F5 has warned of a high-severity flaw impacting BIG-IP appliances that could lead to denial-of-service (DoS) or arbitrary code execution.

The issue is rooted in the iControl Simple Object Access Protocol (SOAP) interface and affects the following versions of BIG-IP –

  • 13.1.5
  • 14.1.4.6 – 14.1.5
  • 15.1.5.1 – 15.1.8
  • 16.1.2.2 – 16.1.3, and
  • 17.0.0

“A format string vulnerability exists in iControl SOAP that allows an authenticated attacker to crash the iControl SOAP CGI process or, potentially execute arbitrary code,” the company said in an advisory. “In appliance mode BIG-IP, a successful exploit of this vulnerability can allow the attacker to cross a security boundary.”

Tracked as CVE-2023-22374 (CVSS score: 7.5/8.5), security researcher Ron Bowes of Rapid7 has been credited with discovering and reporting the flaw on December 6, 2022.

Given that the iCOntrol SOAP interface runs as root, a successful exploit could permit a threat actor to remotely trigger code execution on the device as the root user. This can be achieved by inserting arbitrary format string characters into a query parameter that’s passed to a logging function called syslog, Bowes said.

F5 noted that it has addressed the problem in an engineering hotfix that is available for supported versions of BIG-IP. As a workaround, the company is recommending users restrict access to the iControl SOAP API to only trusted users.

Cisco Patches Command Injection Bug in Cisco IOx

The disclosure comes as Cisco released updates to fix a flaw in Cisco IOx application hosting environment (CVE-2023-20076, CVSS score: 7.2) that could open the door for an authenticated, remote attacker to execute arbitrary commands as root on the underlying host operating system.

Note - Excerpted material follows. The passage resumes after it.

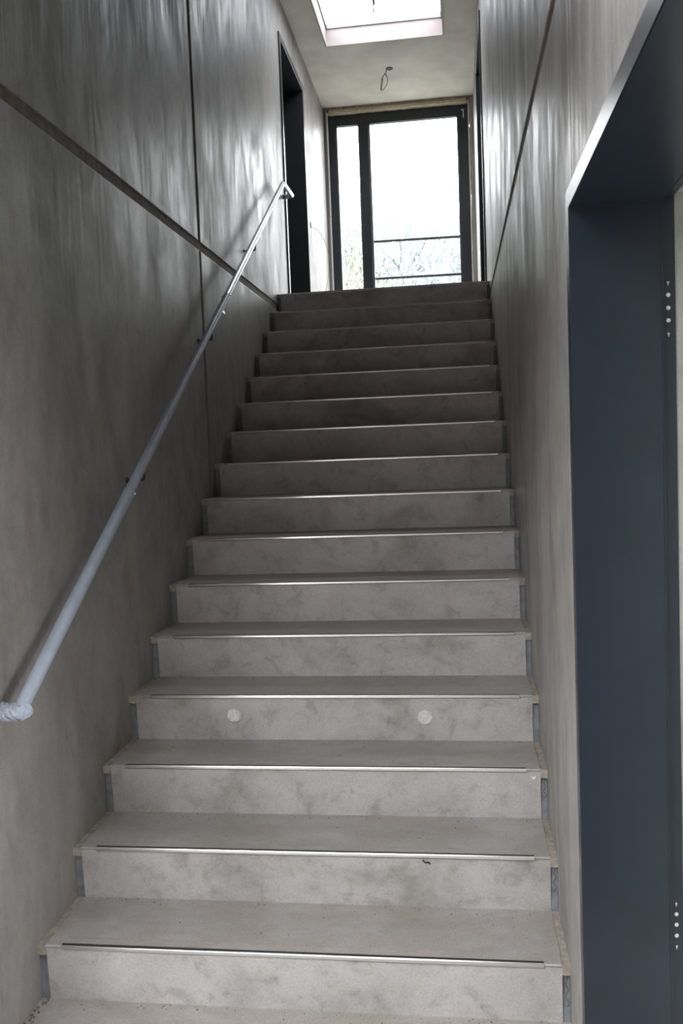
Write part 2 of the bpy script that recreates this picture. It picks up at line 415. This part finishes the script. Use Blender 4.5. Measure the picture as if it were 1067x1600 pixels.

The vulnerability impacts devices running Cisco IOS XE Software and have the Cisco IOx feature enabled, as well as 800 Series Industrial ISRs, Catalyst Access Points, CGR1000 Compute Modules, IC3000 Industrial Compute Gateways, IR510 WPAN Industrial Routers.

Cybersecurity firm Trellix, which identified the issue, said it could be weaponized to inject malicious packages in a manner that can persist system reboots and firmware upgrades, leaving which can only be removed after a factory reset.

“A bad actor could use CVE-2023-20076 to maliciously tamper with one of the affected Cisco devices anywhere along this supply chain,” it said, warning of potential threats to the broader supply chain. “The level of access that CVE-2023-20076 provides could allow for backdoors to be installed and hidden, making the tampering entirely transparent for the end user.”

While the exploit requires the attacker to be authenticated and have admin privileges, it’s worth noting that adversaries can find a variety of ways to escalate privileges, such as phishing or by banking on the possibility that users may have failed to change the default credentials.

Also discovered by Trellix is a security check bypass during TAR archive extraction, which could allow an attacker to write on the underlying host operating system as the root user.

The networking equipment major, which has since remediated the defect, said the vulnerability poses no immediate risk as “the code was put there for future application packaging support.”